Jacqueline Freney continues her gold rush

Australian swimmer claims her seventh gold medal of London 2012. 06 Sep 2012
Jacqueline Freney

Jacqueline Freney at London 2012.


"It's just unbelievable how good this meet's been for me."

Few Paralympians win seven gold medals in their entire careers, but Australian Jacqueline Freney picked up her seventh medal of the London Paralympics alone on day eight in the Aquatic Centre. Incredibly, she still has one more race to come.

Freney is the leading medallist at the London 2012 Paralympic Games and her haul is solely golden. The record for most medals won in a single Paralympic Games is held by American swimmer Trisha Zorn, who won 10 golds first at the Seoul 1988 games and then again at Barcelona in 1992. Freney can win a maximum of eight in London, but that would mean a clean sweep from all of her events. An achievement for the history books.

"It's just unbelievable how good this meet's been for me,” she said after winning the 400m freestyle S7. “It's probably been one of my best meets to date, I couldn't be more proud of myself.

“I really wanted to stay focused. It's been hard to do sometimes, I've had pretty late nights and it's been hard to get to sleep sometimes, but it's all paid off in the end.”

Meanwhile, Matthew Cowdrey, who became Australia’s most successful Paralympian of all time on Wednesday (5 September) did not let the success affect his performance on Thursday (6 September) as he won the 200m individual medley SM9 to claim his 12th Paralympic gold medal and 20th in total.

In a day where the favourites lived up to their billing, Natalie du Toit won her third gold of the games in the 200m individual medley SM9. The South African star finished on top of the podium with Great Britain’s Stephanie Millward in second and Louise Watkin in third.

Jessica Long and Heather Frederiksen went head-to-head once again and it was the American who came out on top to win her fifth gold medal in the pool, breaking her world record in the process.

Brazil then got in on the gold medal action with both serial medallists Daniel Dias and Andre Brasil winning back-to-back. Dias won the 50m backstroke S5 , touching in at 34.99, a new world record as Brasil won the 100m freestyle S10.

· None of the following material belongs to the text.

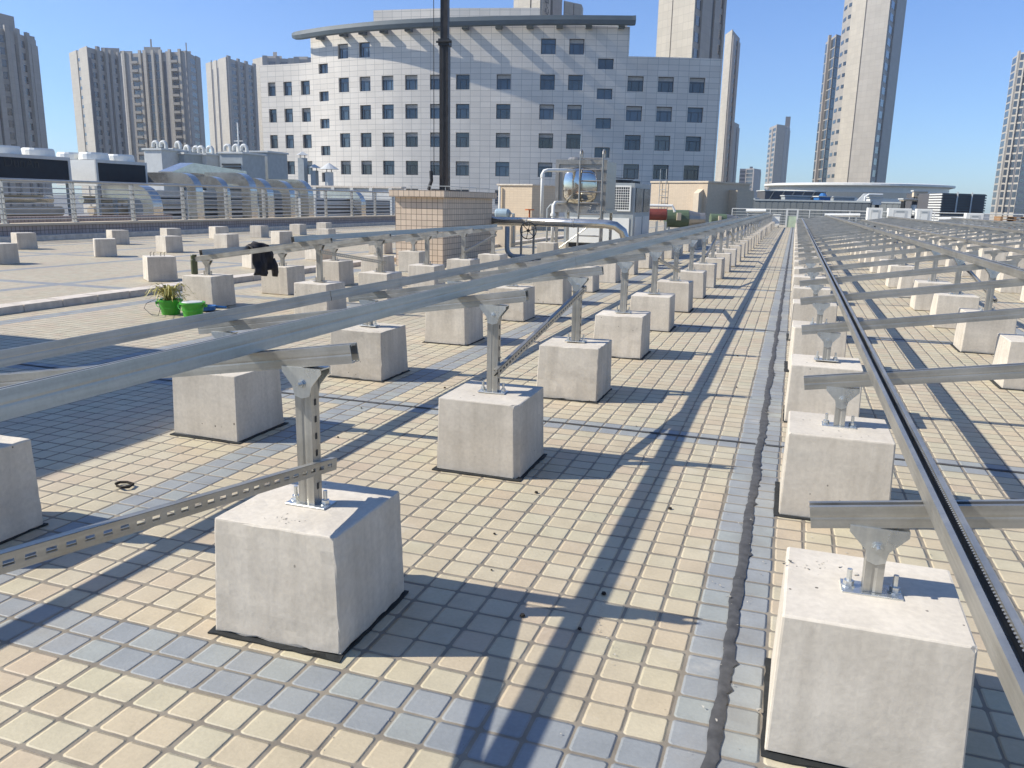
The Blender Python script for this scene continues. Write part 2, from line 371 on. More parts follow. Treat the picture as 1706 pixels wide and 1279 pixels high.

One race however, did provide a surprise. Before the morning heat of the men’s 400m freestyle S7, Great Britain’s Jonathan Fox was world record holder and the much-fancied favourite. His ParalympicsGB team-mate Josef Craig was a 15-year-old appearing at his first major international competition. But it was Craig that would surprise everyone, setting a new world record and qualifying first fastest.

Craig then repeated the feat in the final, beating his earlier best-ever time to win gold from China’s Shiyun Pan and giving his country’s national anthem it’s daily play.

Dutchman Marc Evers was another record-breaker as he recorded a new best-ever time in the 100m breaststroke SB14 as Spain’s Michelle Alonso Morales did likewise in the women’s equivalent.

Juan Reyes completed a hat-trick of golds in the 50m backstroke S4, winning the event for the third successive Paralympic Games while Yinan Wang won his second gold and fourth medal of London in the men’s 100m freestyle S8.

New Zealand’s Sophie Pascoe then went on to beat Elodie Lorandi and Summer Ashley Mortimer to gold with a new Paralympic record time of 1:00.88 in the 100m freestyle S10.

Elsewhere, Hennadii Boiko set a new world record to win the men’s 50m backstroke S1, Lisette Teunissen won the women’s 50m backstroke S4, and Viktor Smyrnov won the last race of the evening, the men’s 100m butterfly S11.